Die grüne Fraktionsvorsitzende Nathalie Ferko begründete den nächsten Antrag der Grünen mit einem "Gleichnis": Die in Hattersheim neu geschaffene Stelle des Klimaschutzbeauftragten wird vom Land Hessen gefördert. Das bedeute, dass die Stadt hier effektiv nicht, wie im Haushaltsplan angegeben, 50.000 Euro investiert, sondern - abzüglich der Förderung des Landes - nur noch 29.000 Euro. Und das sei immerhin weniger als zum Beispiel die im Haushalt veranschlagten 30.000 Euro für die Weihnachtsbeleuchtung in allen drei Stadtteilen. Diese habe zwar Ferko zufolge natürlich auch ihre Berechtigung, aber nach Ansicht der Grünen stehe dies in keinem Verhältnis zum Klimaschutz. Deshalb beantragen die Grünen, den Haushaltsposten von 50.000 Euro auf 70.000 Euro zu erhöhen.

"Das ist ja mal eine Begründung", so die erste Reaktion des CDU-Fraktionsvorsitzenden Michael Minnert auf diese Herleitung. Einen Posten im Haushalt zu erhöhen, weil einem ein anderer in Relation dazu zu hoch erscheint - so funktioniere ein öffentlicher Haushalt nicht. Man habe mit dem Klimaschutz ein neues Produkt im Haushalt geschaffen und wird einen Klimamanager neu installieren.

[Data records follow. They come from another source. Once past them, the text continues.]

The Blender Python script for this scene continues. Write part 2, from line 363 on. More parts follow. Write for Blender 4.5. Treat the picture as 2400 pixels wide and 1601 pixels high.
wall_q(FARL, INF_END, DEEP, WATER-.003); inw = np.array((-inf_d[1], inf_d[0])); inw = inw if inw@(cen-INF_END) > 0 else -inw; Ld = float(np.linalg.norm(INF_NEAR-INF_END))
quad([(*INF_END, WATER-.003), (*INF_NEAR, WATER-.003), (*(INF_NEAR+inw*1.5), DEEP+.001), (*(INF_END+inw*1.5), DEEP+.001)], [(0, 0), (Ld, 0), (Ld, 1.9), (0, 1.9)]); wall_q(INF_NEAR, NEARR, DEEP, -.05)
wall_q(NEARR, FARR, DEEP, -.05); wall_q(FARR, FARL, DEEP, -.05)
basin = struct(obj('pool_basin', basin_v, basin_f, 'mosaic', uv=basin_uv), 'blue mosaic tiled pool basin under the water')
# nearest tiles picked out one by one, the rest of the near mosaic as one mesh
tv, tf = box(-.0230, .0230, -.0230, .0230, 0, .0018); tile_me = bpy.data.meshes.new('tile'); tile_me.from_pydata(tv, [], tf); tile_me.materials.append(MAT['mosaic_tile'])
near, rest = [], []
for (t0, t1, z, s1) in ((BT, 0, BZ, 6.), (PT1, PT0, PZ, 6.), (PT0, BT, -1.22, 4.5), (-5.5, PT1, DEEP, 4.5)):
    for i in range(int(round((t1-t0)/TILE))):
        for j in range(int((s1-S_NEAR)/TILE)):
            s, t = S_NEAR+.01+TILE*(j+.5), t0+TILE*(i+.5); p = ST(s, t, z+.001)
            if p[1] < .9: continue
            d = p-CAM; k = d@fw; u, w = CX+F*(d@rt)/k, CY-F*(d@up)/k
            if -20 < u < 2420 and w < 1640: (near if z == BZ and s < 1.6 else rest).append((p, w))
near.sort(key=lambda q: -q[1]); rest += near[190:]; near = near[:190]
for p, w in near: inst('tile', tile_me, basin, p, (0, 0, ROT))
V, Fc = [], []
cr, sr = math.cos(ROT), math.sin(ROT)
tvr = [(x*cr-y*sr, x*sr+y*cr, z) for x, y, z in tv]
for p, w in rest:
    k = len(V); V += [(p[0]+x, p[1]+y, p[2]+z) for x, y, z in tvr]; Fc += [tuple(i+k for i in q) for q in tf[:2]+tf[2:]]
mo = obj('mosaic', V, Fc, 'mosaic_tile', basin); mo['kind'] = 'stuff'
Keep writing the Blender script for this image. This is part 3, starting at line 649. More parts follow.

Und dieser Klimamanager wird dann ein neues Konzept zum Klimaschutz in Hattersheim ausarbeiten, er wird Förderungsmöglichkeiten ausfindig machen etc. - und auf der Basis dieser neuen Erkenntnisse wird sich das Produkt dann weiter entwickeln, erläuterte Minnert die Planung. Auch Bürgermeister Klaus Schindling argumentierte in diese Richtung und stellte in Aussicht, dass im kommenden Jahr auf der Basis der bis dahin erfolgten Arbeit des Klimamanagers eine neue kalkulierte Zahl für Klimaschutzmaßnahmen im nächsten Haushaltsplan vorzufinden sein wird.

Doch den Grünen geht dies nicht schnell genug: Zunächst fehle dem neuen Klimamanager der Handlungsspielraum, weil für den Klimaschutz im kommenden Jahr nur ein "mickriges Budget" vorgesehen sei.

Der Antrag von Bündnis 90/Die Grünen wurde schließlich mehrheitlich abgelehnt. Nur sie selbst stimmten dafür. CDU, FDP und FWG votierten dagegen, die Sozialdemokraten enthielten sich.